> What is being asked
Return each line of the data below verbatim; pictures are to be left out.

BEGIN

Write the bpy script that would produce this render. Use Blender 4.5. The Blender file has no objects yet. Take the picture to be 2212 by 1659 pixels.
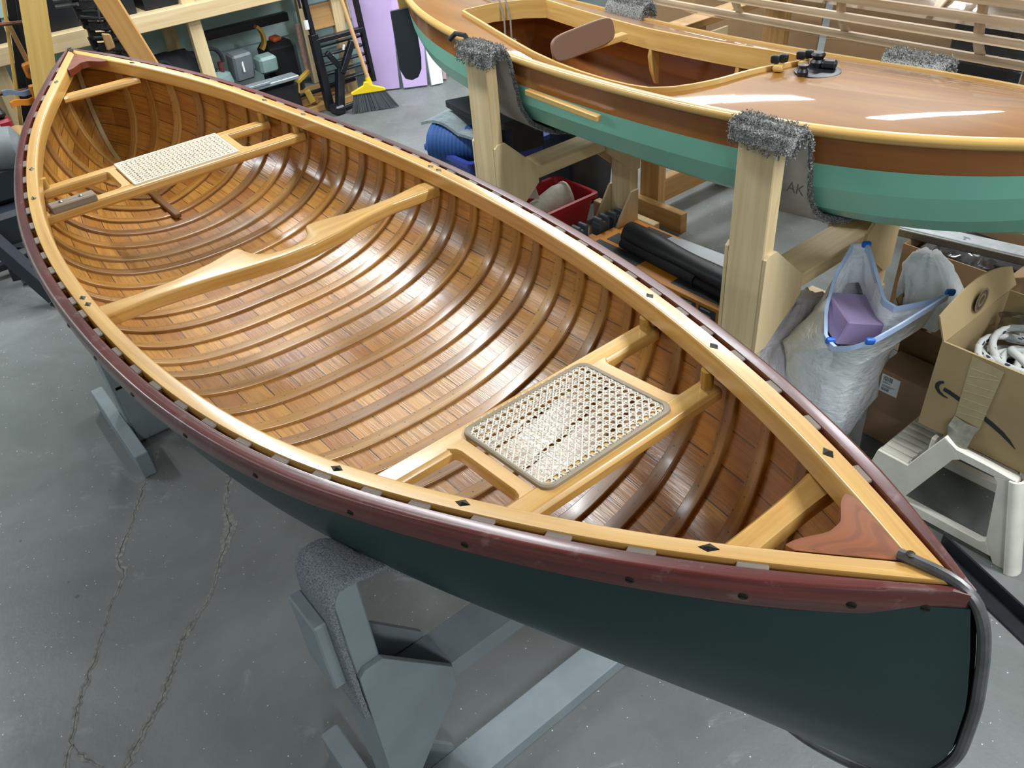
import bpy, bmesh, math, random
from mathutils import Vector, Matrix
import numpy as np
R = random.Random(7)
SC = bpy.context.scene
COL = SC.collection

# ------------------------------------------------------------ camera
CAM = np.array([1.6438, -0.5943, 1.7089]); YAW, PIT, ROL, FPX = 2.5172, 0.6553, -0.0973, 1752.34
_f = np.array([math.cos(YAW)*math.cos(PIT), math.sin(YAW)*math.cos(PIT), -math.sin(PIT)])
_r = np.cross(_f, [0, 0, 1]); _r /= np.linalg.norm(_r); _u = np.cross(_r, _f)
_r, _u = _r*math.cos(ROL)+_u*math.sin(ROL), -_r*math.sin(ROL)+_u*math.cos(ROL)
cd = bpy.data.cameras.new('camera'); cam = bpy.data.objects.new('camera', cd); COL.objects.link(cam)
cd.sensor_fit = 'HORIZONTAL'; cd.sensor_width = 36; cd.lens = FPX/2212*36; cd.clip_start = .02; cd.clip_end = 60
cam.matrix_world = Matrix(((_r[0], _u[0], -_f[0], CAM[0]), (_r[1], _u[1], -_f[1], CAM[1]), (_r[2], _u[2], -_f[2], CAM[2]), (0, 0, 0, 1)))
SC.camera = cam

# ------------------------------------------------------------ world, lamps, exposure
W = bpy.data.worlds.new('shop_ambient'); SC.world = W; W.use_nodes = True
W.node_tree.nodes['Background'].inputs[0].default_value = (.80, .90, 1, 1)
W.node_tree.nodes['Background'].inputs[1].default_value = .30
SC.view_settings.view_transform = 'Standard'; SC.view_settings.look = 'None'
SC.view_settings.exposure = 0.2; SC.view_settings.gamma = 1; SC.view_settings.use_curve_mapping = False
CEIL = 2.75
LIGHTS = [(-2.45, .5, 36), (-1.1, .55, 40), (-2.4, 2.6, 40), (-1.75, 3.4, 56), (-.72, 3.9, 64), (1.9, 1.35, 66), (3.3, .7, 26), (3.4, -1.3, 46), (-2.9, -2.0, 46), (-.9, -2.4, 12)]
for i, (x, y, pw) in enumerate(LIGHTS):
    ld = bpy.data.lights.new('tube_light', 'AREA'); ld.shape = 'RECTANGLE'; ld.size = 1.25; ld.size_y = .16
    ld.energy = pw; ld.color = (.93, .97, 1)
    lo = bpy.data.objects.new('tube_light', ld); lo.location = (x, y, CEIL-.09); lo.rotation_euler = (0, 0, 1.45 if y > 3 else 0); COL.objects.link(lo)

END

> Result
Write the bpy script that would produce this render. Use Blender 4.5. The Blender file has no objects yet. Take the picture to be 2212 by 1659 pixels.
import bpy, bmesh, math, random
from mathutils import Vector, Matrix
import numpy as np
R = random.Random(7)
SC = bpy.context.scene
COL = SC.collection

# ------------------------------------------------------------ camera
CAM = np.array([1.6438, -0.5943, 1.7089]); YAW, PIT, ROL, FPX = 2.5172, 0.6553, -0.0973, 1752.34
_f = np.array([math.cos(YAW)*math.cos(PIT), math.sin(YAW)*math.cos(PIT), -math.sin(PIT)])
_r = np.cross(_f, [0, 0, 1]); _r /= np.linalg.norm(_r); _u = np.cross(_r, _f)
_r, _u = _r*math.cos(ROL)+_u*math.sin(ROL), -_r*math.sin(ROL)+_u*math.cos(ROL)
cd = bpy.data.cameras.new('camera'); cam = bpy.data.objects.new('camera', cd); COL.objects.link(cam)
cd.sensor_fit = 'HORIZONTAL'; cd.sensor_width = 36; cd.lens = FPX/2212*36; cd.clip_start = .02; cd.clip_end = 60
cam.matrix_world = Matrix(((_r[0], _u[0], -_f[0], CAM[0]), (_r[1], _u[1], -_f[1], CAM[1]), (_r[2], _u[2], -_f[2], CAM[2]), (0, 0, 0, 1)))
SC.camera = cam

# ------------------------------------------------------------ world, lamps, exposure
W = bpy.data.worlds.new('shop_ambient'); SC.world = W; W.use_nodes = True
W.node_tree.nodes['Background'].inputs[0].default_value = (.80, .90, 1, 1)
W.node_tree.nodes['Background'].inputs[1].default_value = .30
SC.view_settings.view_transform = 'Standard'; SC.view_settings.look = 'None'
SC.view_settings.exposure = 0.2; SC.view_settings.gamma = 1; SC.view_settings.use_curve_mapping = False
CEIL = 2.75
LIGHTS = [(-2.45, .5, 36), (-1.1, .55, 40), (-2.4, 2.6, 40), (-1.75, 3.4, 56), (-.72, 3.9, 64), (1.9, 1.35, 66), (3.3, .7, 26), (3.4, -1.3, 46), (-2.9, -2.0, 46), (-.9, -2.4, 12)]
for i, (x, y, pw) in enumerate(LIGHTS):
    ld = bpy.data.lights.new('tube_light', 'AREA'); ld.shape = 'RECTANGLE'; ld.size = 1.25; ld.size_y = .16
    ld.energy = pw; ld.color = (.93, .97, 1)
    lo = bpy.data.objects.new('tube_light', ld); lo.location = (x, y, CEIL-.09); lo.rotation_euler = (0, 0, 1.45 if y > 3 else 0); COL.objects.link(lo)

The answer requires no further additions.